Your eyelids in a posture which neither communicates sleep nor ordinary wakefulness. So we develop a state of mode of mind which is neither waking nor sleeping. That kind of thing is the outer posture. And the inner posture is the various states of attitudes of mind. Or counting or naming or following your breath. And it's your breath which joins inner and outer posture most fully. As you know, the uncorrected mind is an inner posture. So there's this dialogue between inner and outer posture.

[87:25]

And the dialogue between an ideal posture, which you're being informed by, and the posture you accept at each moment. Okay, so what is Buddhism? Buddhism is an inner science, a practice science, a practice knowledge, a knowledge practice.
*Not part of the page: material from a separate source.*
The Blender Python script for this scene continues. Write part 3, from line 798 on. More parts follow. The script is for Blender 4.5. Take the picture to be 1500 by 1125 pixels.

That's one thing Buddhism is. It's also a transformation practice. And they're interrelated.

[88:28]

And I'm talking to you about both. But mostly, for now and I'm giving you the inner science, the science practice, the knowledge practice. How we study ourselves. Now, it's both an inner science practice and a world view. And it is thought that without an accurate world view, your practice is always blocked. So Zen particularly emphasizes turning your world view, transforming your world view.

[89:55]

And most of the Zen sayings are meant to do that or give you that opportunity. Now again, I'm reading this quite interesting book called After Virtue, as you might have guessed. Yeah, that's what the name of it is. I think his name is Alasdair MacIntyre. Alasdair MacIntyre, yeah. Good Scottish name, like our friend here, Mr. McLean.

[90:58]

Well translated. Have you ever been to Scotland? Just made my way to England several times. Oh, no Scotland. No Scot would think that was... Anyway. Yeah. And in Homeric and the early Greek times, It was thought that society developed through what was called Aegon. In other words, conflict and contest.